- Exercise directions: Repeat, exactly and completely, the material that follows. Omit the pictures.

- Supplied material:
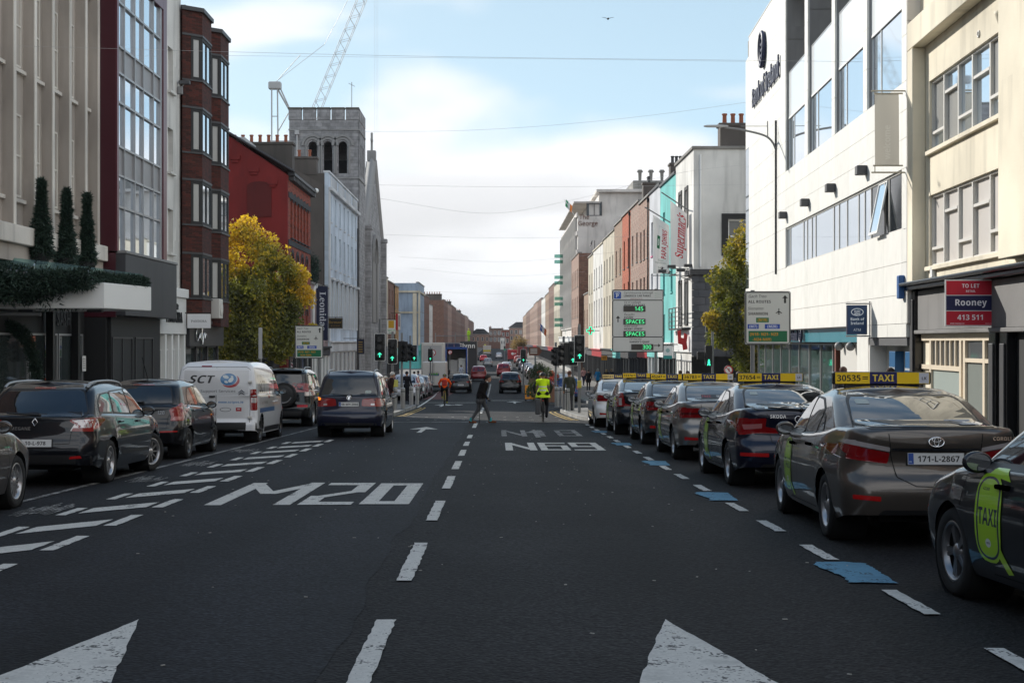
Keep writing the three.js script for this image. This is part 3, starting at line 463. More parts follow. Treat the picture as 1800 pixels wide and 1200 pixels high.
{
const X = -13, b = frame('narrow_house', 'narrow white painted building above a jewellery shop with ribbed fascia', 'building', X, 54.78, X, 59.65), B = b.base, L = b.L;
const fl = [5.1, 8.3, 11.5]; const holes = []; for (const v of fl) for (const u of [1.3, 3.0]) holes.push({ u, v, w: 0.95, h: 1.75 });
wallWith(b, 0, L, 2, 16.5, holes, M.white); for (const q of holes) addWindow(b, q.u, q.v, q.w, q.h, { sillMat: M.white, inset: 0.2 });
body(b, 0.002, L - 0.002, 16.4, 10, M.white); coping(b, 0, L, 16.5, M.concrete);
for (let i = 0; i < 26; i++) part(b, 'fascia_rib', bx(0.05 + i * 0.185, 0.05 + i * 0.185 + 0.14, 1.9 - B, 3.35 - B, 0.003, 0.25), M.whitePaint);
part(b, 'fascia_head', rbx(0.0, L + 0.12, 3.36 - B, 3.72 - B, 0.003, 0.34, 0.02, 1), M.whitePaint);
for (let i = 0; i < 5; i++) part(b, 'pilaster', rbx(0.1 + i * 1.13, 0.36 + i * 1.13, -0.8, 1.88 - B, 0.003, 0.2, 0.012, 1), M.whitePaint);
for (let i = 0; i < 4; i++) { const g = windowGeo(0.82, 2.75, 1, 1, 0.04), f = part(b, 'shop_window', g.frame, M.whitePaint); f.position.set(0.8 + i * 1.13, -0.1, 0.06); part(f, 'pane', g.pane, M.shopGlass); }
const t = part(b, 'shop_lettering', letters('PANDORA', 0.42, 0.04, fontSerif), M.black); t.position.set(2.5, 2.35 - B, 0.26); part(b, 'crown_mark', [poly([[-0.14, 0], [0.14, 0], [0.2, 0.2], [0.07, 0.1], [0, 0.24], [-0.07, 0.1], [-0.2, 0.2]], 0.04)], M.black).position.set(2.95, 2.86 - B, 0.26);
const s = thing('projecting_sign', 'white jewellery shop sign board projecting from the white house', 'sign', [X + 0.35, 2.43, -59.3]);
part(s, 'sign_board', rbx(0, 0.95, -0.29, 0.29, -0.05, 0.05, 0.01, 1), M.offWhite); const px = canvasTex(256, 160, (g, w, h) => { g.fillStyle = '#e2e2e4'; g.fillRect(0, 0, w, h); g.fillStyle = '#222'; g.font = '36px serif'; g.textAlign = 'center'; g.fillText('PANDORA', w / 2, 94); g.font = '18px serif'; g.fillText('♛', w / 2 + 30, 66); });
printed(s, 'print', 0.93, 0.56, px, [0.475, 0, 0.053]); part(s, 'bracket', [rod([-0.35, 0.33, 0], [0.95, 0.33, 0], 0.02), rod([0.1, 0.3, 0], [0.1, 0.33, 0], 0.02)], M.black);
}
{
const X = -13, b = frame('brick_oriel_building', 'red brown brick building with two stacks of dark framed corner bay windows', 'building', X, 59.68, X, 67.2), B = b.base, L = b.L;
body(b, 0, L, 15.2, 9, M.brickDark, B - 1, 0); part(b, 'front_wall', bx(0, L, 2.2 - B, 15.2 - B, 0.001, 0.12), M.brickDark);
coping(b, 0, L, 15.2, M.charcoal, 0.2, 0.2);
const rows = [3.4, 6.42, 9.38, 12.35], wh = 1.78;
for (const uc of [1.35, 5.35]) {
const o = 0.68, hw = 1.62, fr = 0.95, z0 = 0.12;
const P = [[uc - hw, z0], [uc - fr, z0 + o], [uc + fr, z0 + o], [uc + hw, z0]];
const prism = (ya, yb, grow = 0) => poly(P.map(([x, z]) => [x + (x < uc ? -grow : grow), -(z + (z > z0 ? grow : 0))]), yb - ya).rotateX(-Math.PI / 2).translate(0, ya - B, 0);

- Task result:
Keep writing the three.js script for this image. This is part 3, starting at line 463. More parts follow. Treat the picture as 1800 pixels wide and 1200 pixels high.
{
const X = -13, b = frame('narrow_house', 'narrow white painted building above a jewellery shop with ribbed fascia', 'building', X, 54.78, X, 59.65), B = b.base, L = b.L;
const fl = [5.1, 8.3, 11.5]; const holes = []; for (const v of fl) for (const u of [1.3, 3.0]) holes.push({ u, v, w: 0.95, h: 1.75 });
wallWith(b, 0, L, 2, 16.5, holes, M.white); for (const q of holes) addWindow(b, q.u, q.v, q.w, q.h, { sillMat: M.white, inset: 0.2 });
body(b, 0.002, L - 0.002, 16.4, 10, M.white); coping(b, 0, L, 16.5, M.concrete);
for (let i = 0; i < 26; i++) part(b, 'fascia_rib', bx(0.05 + i * 0.185, 0.05 + i * 0.185 + 0.14, 1.9 - B, 3.35 - B, 0.003, 0.25), M.whitePaint);
part(b, 'fascia_head', rbx(0.0, L + 0.12, 3.36 - B, 3.72 - B, 0.003, 0.34, 0.02, 1), M.whitePaint);
for (let i = 0; i < 5; i++) part(b, 'pilaster', rbx(0.1 + i * 1.13, 0.36 + i * 1.13, -0.8, 1.88 - B, 0.003, 0.2, 0.012, 1), M.whitePaint);
for (let i = 0; i < 4; i++) { const g = windowGeo(0.82, 2.75, 1, 1, 0.04), f = part(b, 'shop_window', g.frame, M.whitePaint); f.position.set(0.8 + i * 1.13, -0.1, 0.06); part(f, 'pane', g.pane, M.shopGlass); }
const t = part(b, 'shop_lettering', letters('PANDORA', 0.42, 0.04, fontSerif), M.black); t.position.set(2.5, 2.35 - B, 0.26); part(b, 'crown_mark', [poly([[-0.14, 0], [0.14, 0], [0.2, 0.2], [0.07, 0.1], [0, 0.24], [-0.07, 0.1], [-0.2, 0.2]], 0.04)], M.black).position.set(2.95, 2.86 - B, 0.26);
const s = thing('projecting_sign', 'white jewellery shop sign board projecting from the white house', 'sign', [X + 0.35, 2.43, -59.3]);
part(s, 'sign_board', rbx(0, 0.95, -0.29, 0.29, -0.05, 0.05, 0.01, 1), M.offWhite); const px = canvasTex(256, 160, (g, w, h) => { g.fillStyle = '#e2e2e4'; g.fillRect(0, 0, w, h); g.fillStyle = '#222'; g.font = '36px serif'; g.textAlign = 'center'; g.fillText('PANDORA', w / 2, 94); g.font = '18px serif'; g.fillText('♛', w / 2 + 30, 66); });
printed(s, 'print', 0.93, 0.56, px, [0.475, 0, 0.053]); part(s, 'bracket', [rod([-0.35, 0.33, 0], [0.95, 0.33, 0], 0.02), rod([0.1, 0.3, 0], [0.1, 0.33, 0], 0.02)], M.black);
}
{
const X = -13, b = frame('brick_oriel_building', 'red brown brick building with two stacks of dark framed corner bay windows', 'building', X, 59.68, X, 67.2), B = b.base, L = b.L;
body(b, 0, L, 15.2, 9, M.brickDark, B - 1, 0); part(b, 'front_wall', bx(0, L, 2.2 - B, 15.2 - B, 0.001, 0.12), M.brickDark);
coping(b, 0, L, 15.2, M.charcoal, 0.2, 0.2);
const rows = [3.4, 6.42, 9.38, 12.35], wh = 1.78;
for (const uc of [1.35, 5.35]) {
const o = 0.68, hw = 1.62, fr = 0.95, z0 = 0.12;
const P = [[uc - hw, z0], [uc - fr, z0 + o], [uc + fr, z0 + o], [uc + hw, z0]];
const prism = (ya, yb, grow = 0) => poly(P.map(([x, z]) => [x + (x < uc ? -grow : grow), -(z + (z > z0 ? grow : 0))]), yb - ya).rotateX(-Math.PI / 2).translate(0, ya - B, 0);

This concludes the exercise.